Si tratta di uno scambio culturalmente interessante che produce spesso un forte impatto sui visitatori, proprio perché di fronte a questi interventi la partecipazione della gente è totalmente diversa da quella che potrebbe avvenire in una galleria o in un padiglione espositivo. Prima di tutto perché sono consapevoli di entrare all’interno di un luogo già fortemente caratterizzato, quindi si crea una sorta di aspettativa di fronte alla quale può esserci sorpresa oppure curiosità, ma talvolta anche commozione. Tutti sentimenti veri, in nome di quella esigenza a cui accennavo prima, che riconducono a una qualità delle forme che si manifesta con un nuovo linguaggio, anche se non artistico in senso stretto, ma spesso con modalità più vicine alla performance.
 
 
 
Gli esempi più riusciti di questa sperimentazione decennale?
I nomi che hanno lavorato con noi in questi anni sono tra i più importanti del panorama internazionale. Questo non corrisponde ad una scelta, ma ad un’offerta di collaborazione che si manifesta ogni anno con una cospicua serie di progetti per i quali il mio unico lavoro è quello di verificare la coerenza della possibilità di dialogo tra contenitore e contenuto. Il mio non è mai un compito che riguarda la censura di cosa può stare o meno in una chiesa, bensì il valutare insieme all’artista le ragioni che lo spingono ad interagire con l’ambiente e le soluzioni quali risposte ha dato proposte in base alla sua esperienza e alla frequentazione personale del luogo. Non a caso la fase preparatoria di questi progetti dura ben oltre ad un anno.
Si tratta di esperienze vere ed autentiche per la singolarità di ciascun artista e per il linguaggio e le forme artistiche utilizzate (materiali, tecniche, media, ecc.). Alcune, proprio per il linguaggio artistico utilizzato, sono certamente di più immediata comprensione. Proprio per questo ottengono anche grandi numeri di visitatori come ad esempio quelle di Bill Viola diversi anni fa o dei Recycle Group dello scorso anno. Tuttavia, anche quelle che hanno ricevuto un apprezzamento più puntuale, sono progetti che proprio per la straordinaria intuizione che hanno avuto riescono ad arrivare alla gente con modalità altrettanto significative. In molti casi ci si potrebbe per esempio chiedere come sia stato possibile affrontare certi temi all’interno di una chiesa (penso al tema della violenza sulle donne nell'opera della Cronin lo scorso anno), ma la delicatezza con cui viene fatto, così come la capacità di comunicare, di suggerire ed evocare determinate situazioni, consente di arrivare alle persone attraverso un veicolo emozionale prima ancora che mentale e pertanto privo di qualsivoglia stigmatizzazione.

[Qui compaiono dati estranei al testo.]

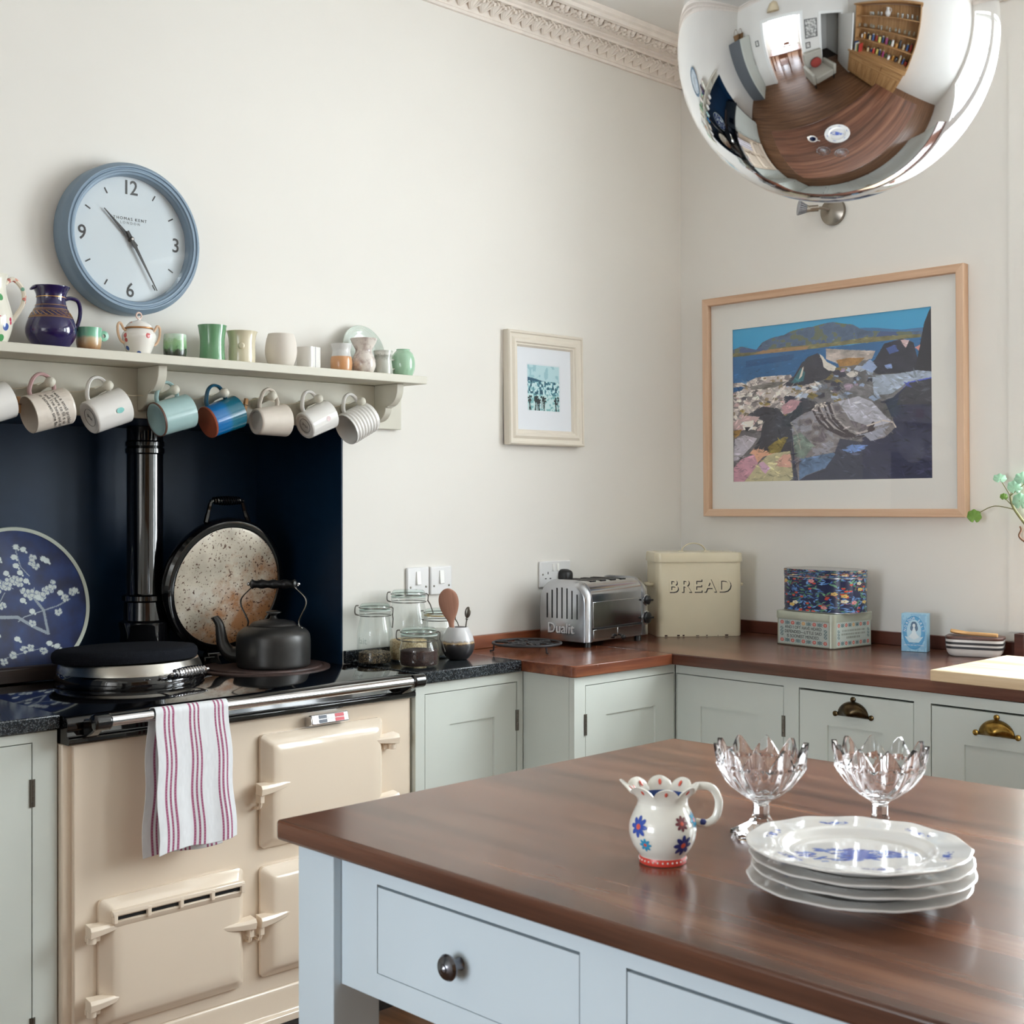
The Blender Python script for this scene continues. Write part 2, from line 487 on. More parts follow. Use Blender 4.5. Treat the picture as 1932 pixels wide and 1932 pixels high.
def granite(name):
    m, nt, b = newmat(name)
    v = coords(nt)
    vo = N(nt, 'ShaderNodeTexVoronoi'); vo.inputs['Scale'].default_value = 420; nt.links.new(v, vo.inputs['Vector'])
    bw = N(nt, 'ShaderNodeRGBToBW'); nt.links.new(vo.outputs['Color'], bw.inputs[0])
    c = ramp(nt, bw.outputs[0], [(0.3, rgb(22, 25, 29)), (0.62, rgb(40, 45, 50)), (0.85, rgb(88, 94, 98))])
    nt.links.new(c, b.inputs['Base Color']); b.inputs['Roughness'].default_value = 0.13
    return m
M_granite = granite('dark_speckled_granite')

# ------------------------------------------------------------------ shell of the room
ZC = 2.975
floor = struct(obj('floor', G().box(-8.6, 0.3, -5.6, 0.56, -0.12, -0.006), plain('floor_underlay', (40, 28, 20), 0.9)))
pl = None
for i in range(70):
    x0 = -8.55 + i * 0.125
    if x0 > 0.2: break
    off = (i * 0.77) % 1.9
    ys = [-5.3] + [y for y in (-5.3 + off + 1.9 * k for k in range(4)) if -5.2 < y < 0.35] + [0.43]
    if x0 < -5.7: ys = [-3.3, -0.2]
    for a, b in zip(ys, ys[1:]):
        obj('plank', G().box(x0, x0 + 0.1225, a + 0.001, b - 0.001, -0.02, 0.0), M_floor, floor, smooth=0)
struct(obj('ceiling', G().box(-8.6, 0.3, -5.6, 0.56, ZC, ZC + 0.1), M_ceil))

RX0, RX1, RD, RZ1 = -3.4, -1.546, 0.43, 1.572      # recess of the range
g = G()
g.box(RX1, 0.3, 0, 0.56, 0, ZC); g.box(RX0, RX1, 0, 0.56, RZ1, ZC); g.box(-5.7, RX0, 0, 0.56, 0, ZC); g.box(RX0, RX1, RD + 0.006, 0.56, 0, RZ1)
struct(obj('wall_back', g, M_wall, smooth=0))
g = G()
g.box(RX0, RX1, RD - 0.002, RD + 0.006, 0, RZ1); g.box(RX1 - 0.004, RX1, 0.001, RD, 0, RZ1); g.box(RX0, RX0 + 0.004, 0.001, RD, 0, RZ1); g.box(RX0, RX1, 0.001, RD, RZ1 - 0.004, RZ1)
struct(obj('wall_recess', g, M_navy, smooth=0), 'navy black painted recess behind the range')
WY0, WY1, WZ0, WZ1 = -2.55, -1.29, 1.0, 2.72        # sink window in the right wall
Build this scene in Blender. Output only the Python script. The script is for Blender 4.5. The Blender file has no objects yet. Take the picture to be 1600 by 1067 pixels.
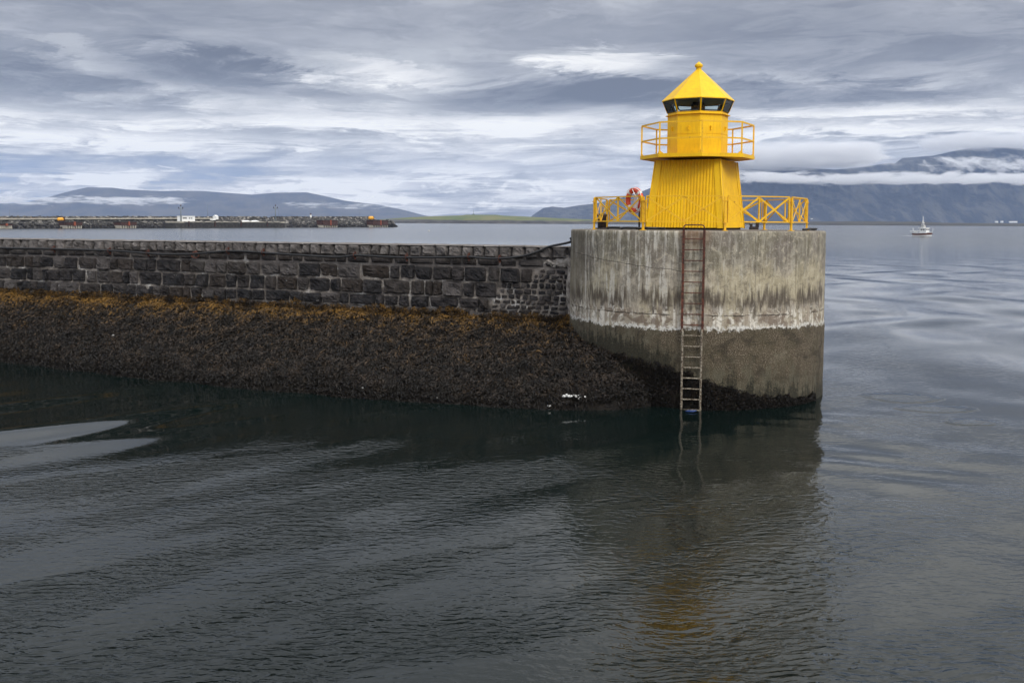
import bpy, math, random
import numpy as np
from mathutils import Vector, Matrix, noise as mn
random.seed(7); RNG = np.random.default_rng(7)
R = math.radians
scene = bpy.context.scene
# ---------------------------------------------------------------- camera
F = 1550.0; PITCH = R(4.5); ROLL = R(0.3); HC = 4.8; CX = 800.0; CY = 346.5 + F * math.tan(PITCH)
_f = Vector((0, math.cos(PITCH), -math.sin(PITCH))); _r0 = Vector((1, 0, 0)); _u0 = _r0.cross(_f)
_r = math.cos(ROLL) * _r0 + math.sin(ROLL) * _u0
_u = -math.sin(ROLL) * _r0 + math.cos(ROLL) * _u0
cam_d = bpy.data.cameras.new("camera"); cam = bpy.data.objects.new("camera", cam_d)
scene.collection.objects.link(cam)
cam.matrix_world = Matrix(((_r.x, _u.x, -_f.x, 0), (_r.y, _u.y, -_f.y, 0), (_r.z, _u.z, -_f.z, HC), (0, 0, 0, 1)))
cam_d.sensor_width = 36; cam_d.lens = F / 1600 * 36
cam_d.shift_y = -(533.5 - CY) / 1600
cam_d.clip_start = 0.1; cam_d.clip_end = 80000
scene.camera = cam
# ---------------------------------------------------------------- view, sun
scene.view_settings.view_transform = 'Standard'; scene.view_settings.look = 'None'
scene.view_settings.exposure = 0; scene.view_settings.gamma = 1
scene.cycles.max_bounces = 8; scene.cycles.volume_bounces = 2
SUN_EL, SUN_AZ = R(38), R(150)      # azimuth clockwise from +Y (behind and to the right of the camera)
sl = bpy.data.lights.new("sun", 'SUN'); sl.energy = 1.4; sl.angle = R(14); sl.color = (1, .95, .88)
so = bpy.data.objects.new("sun", sl); scene.collection.objects.link(so)
sd = Vector((math.sin(SUN_AZ) * math.cos(SUN_EL), math.cos(SUN_AZ) * math.cos(SUN_EL), math.sin(SUN_EL)))
so.rotation_euler = sd.to_track_quat('Z', 'Y').to_euler(); so.location = (30, -40, 60)

def s2l(c): return tuple((x / 255 / 12.92 if x / 255 <= .04045 else ((x / 255 + .055) / 1.055) ** 2.4) for x in c)
# ---------------------------------------------------------------- node helper
class NT:
    def __init__(s, nt): s.t = nt; s.n = nt.nodes; s.l = nt.links
    def put(s, inp, v):
        if v is None: return
        if isinstance(v, bpy.types.NodeSocket): s.l.new(v, inp)
        else:
            if inp.type == 'RGBA' and isinstance(v, (tuple, list)) and len(v) == 3: v = (*v, 1)
            inp.default_value = v
    def m(s, op, a, b=None, c=None, clamp=False):
        n = s.n.new('ShaderNodeMath'); n.operation = op; n.use_clamp = clamp
        s.put(n.inputs[0], a); s.put(n.inputs[1], b); s.put(n.inputs[2], c); return n.outputs[0]
    def add(s, a, b): return s.m('ADD', a, b)
    def mul(s, a, b): return s.m('MULTIPLY', a, b)
    def sub(s, a, b): return s.m('SUBTRACT', a, b)
    def xyz(s, v):
        n = s.n.new('ShaderNodeSeparateXYZ'); s.put(n.inputs[0], v); return n.outputs
    def vec(s, x, y, z=0.0):
        n = s.n.new('ShaderNodeCombineXYZ'); s.put(n.inputs[0], x); s.put(n.inputs[1], y); s.put(n.inputs[2], z); return n.outputs[0]
    def sc(s, v, k):
        n = s.n.new('ShaderNodeVectorMath'); n.operation = 'MULTIPLY'; s.put(n.inputs[0], v); s.put(n.inputs[1], k); return n.outputs[0]
    def noise(s, v, scale, detail=4, rough=.55, dist=0.0, w=None):
        n = s.n.new('ShaderNodeTexNoise'); s.put(n.inputs['Vector'], v); s.put(n.inputs['Scale'], scale)
        s.put(n.inputs['Detail'], detail); s.put(n.inputs['Roughness'], rough); s.put(n.inputs['Distortion'], dist); return n.outputs['Fac']
    def vor(s, v, scale, feat='F1', out='Distance'):
        n = s.n.new('ShaderNodeTexVoronoi'); n.feature = feat; s.put(n.inputs['Vector'], v); s.put(n.inputs['Scale'], scale); return n.outputs[out]
    def mix(s, f, a, b, blend='MIX'):
        n = s.n.new('ShaderNodeMix'); n.data_type = 'RGBA'; n.blend_type = blend; n.clamp_factor = True
        s.put(n.inputs[0], f); s.put(n.inputs[6], a); s.put(n.inputs[7], b); return n.outputs[2]
    def ramp(s, f, pts, smooth=False):
        n = s.n.new('ShaderNodeValToRGB'); s.put(n.inputs[0], f); e = n.color_ramp.elements
        if smooth: n.color_ramp.interpolation = 'B_SPLINE'
        while len(e) < len(pts): e.new(.5)
        for q, (p, c) in zip(e, pts):
            q.position = p; q.color = (c, c, c, 1) if isinstance(c, (int, float)) else (*c, 1)
        return n.outputs[0]
    def step(s, x, a, b):     # smooth 0..1 from a to b (either order)
        n = s.n.new('ShaderNodeMapRange'); n.interpolation_type = 'SMOOTHSTEP'
        s.put(n.inputs[0], x); s.put(n.inputs[1], a); s.put(n.inputs[2], b)
        if isinstance(a, (int, float)) and isinstance(b, (int, float)) and a > b:
            n.inputs[1].default_value = b; n.inputs[2].default_value = a; n.inputs[3].default_value = 1; n.inputs[4].default_value = 0
        return n.outputs[0]
    def bump(s, h, strength=.5, dist=.02, normal=None):
        n = s.n.new('ShaderNodeBump'); s.put(n.inputs['Height'], h); s.put(n.inputs['Strength'], strength); s.put(n.inputs['Distance'], dist)
        if normal is not None: s.put(n.inputs['Normal'], normal)
        return n.outputs[0]
    def pos(s): return s.n.new('ShaderNodeNewGeometry').outputs['Position']
    def obj(s): return s.n.new('ShaderNodeTexCoord').outputs['Object']
    def attr(s, name):
        n = s.n.new('ShaderNodeAttribute'); n.attribute_name = name; return n.outputs['Fac']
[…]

Trattandosi di arte contemporanea, poi, sono interventi che, proprio perché nascono in una chiesa che spesso ha perso la sua originaria funzione, cercano di riscoprire il valore del segno. Questo è significativo proprio perché in linea con la fede cristiana: la ricerca del segno per comunicare un determinato valore è la strada attraverso la quale si riscopre il senso dell’incarnazione e della modalità con la quale la fede cristiana si esprime più pienamente. La dimensione sacramentale nella chiesa rimanda a gesti e cose, segni e sensi: pane, vino, acqua... Vista, udito, olfatto, tatto, gusto... È, infatti, proprio dell’arte cristiana da un punto di vista teologico e antropologico affrontare attraverso i segni i temi della libertà, dell’uguaglianza, di giustizia ma seguendo sempre il tema dell’incarnazione e di ciò che questo comporta.
La chiesa, sia essa ancora officiata o no, richiama la dimensione spirituale e personale e comunitaria con la quale questi artisti dialogano alla ricerca di una condivisione degli aspetti umani che il luogo di culto afferma nella sua dimensione di casa di Dio-casa degli uomini; al tempo stesso il luogo eleva alla meditazione e offre un contesto nel quale la ricerca del bello viene sublimato nel richiamo al vero e al bene. E il risultato non può che essere sorprendente.